How can I be so sure that a supply crunch will occur in 1,000 ounce bars of silver, driving its price far higher than almost anyone can imagine? Due to a number of factors, which can be easily and independently confirmed, anyone can verify whether what I present is factual. And apart from these factors, we were on the cusp of a shortage of 1,000 ounce bars of silver only five years ago, which is why the price soared to nearly $50 at the time. In a real sense, what I envision has already occurred or nearly so, making the prospect of it recurring more to the point.

Any supply crunch comes down to supply and demand, so let me deal with supply first. The known and fully documented world inventory of silver in the form of industry standard 1,000 ounce bars comes to under 1 billion ounces, worth less than $20 billion. I am including every ounce of silver in every ETF and all verifiable world holdings, including SLV and the silver inventories in the COMEX-approved warehouses and all government holdings. I’m not leaving out an ounce of verifiable silver in this form. It is impossible for anyone to document that more than 1 billion ounces of silver exists in the world in the form of 1,000 ounce bars.

Of course, it is possible and more than likely that there exists more silver in 1,000 ounce bar form than the less than 1 billion ounces that can be documented. After studying the matter closely for more than 30 years, I would estimate there are another 500 million ounces of silver in the form of 1,000 ounce bars, although no one can document that or any other amount, so I might be on the high end. Further, I believe JPMorgan owns most of the 500 million ounces of silver that can’t be documented, but that’s a separate issue.

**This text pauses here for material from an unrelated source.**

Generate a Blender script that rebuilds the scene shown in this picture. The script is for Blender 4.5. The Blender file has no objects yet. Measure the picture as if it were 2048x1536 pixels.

Bottom line, there are no more than 1.5 billion ounces of silver in the world in the form of 1000 ounce bars, worth less than $30 billion. Not only is this a pitifully small amount of money in world inventory terms (gold inventories in all forms come to more than $7 trillion), very little of the silver is actually available for sale, except at much higher prices. For instance, if anyone tried to buy even 10 to 20 million ounces of silver in the physical form of 1,000 ounce bars in a hurry, to say nothing of higher amounts, the impact would be seen in sharply higher prices. My point is that the supply of 1,000 ounce bars of silver is much more limited and restricted than most everyone is aware.

There may be silver in other forms, such as smaller bars and coins or noninvestment items containing silver, but those forms won’t matter in a supply crunch because the two types of principal buyers will only be interested in buying 1,000 ounce bars. The two principal buyers, as has been the case all along, will be the world’s investors investing in silver ETFs and the world’s industrial users and fabricators needing silver to stay in business. These two classes of buyers define what form of silver will be most demanded.

The SLV isn’t going to buy boxes of Silver Eagles and neither will the silver industrial users. Every big buyer throughout the world, just as they do now, will deal in 1,000 ounce bars, including all ETFs and users, including those attempting to buy via COMEX futures contracts. Let’s face it – it’s a 1,000 ounce bar silver world and not any other form.

What guarantees the silver supply crunch at some point is not some complex and hard to imagine new set of unusual circumstances; but a simple extension of what already exists. The formula is simple and it is inevitable – investment buying is a heck of lot easier to crank up than cranking up the physical supply of 1,000 ounce bars and once the world’s industrial users can’t get timely delivery of physical material, the rush to buy 1,000 ounce bars will be turbo-charged. Only silver has this dual – investment and industrial – demand and the only form that will be demanded will be metal in 1,000 ounce bar form. As far as how high the price of silver could climb when the supply crunch hits, pick a number and plan on guessing way too low.

I’ve studied silver closely from every possible angle for more than three decades and the one thing that hasn’t varied is my conviction of an inevitable supply crunch. If there is a better reason for buying and holding silver as a long term investment, I’ve yet to uncover that reason. I would invite and even challenge you to verify or contest my main reason for holding silver. It could result in a life-changing financial windfall.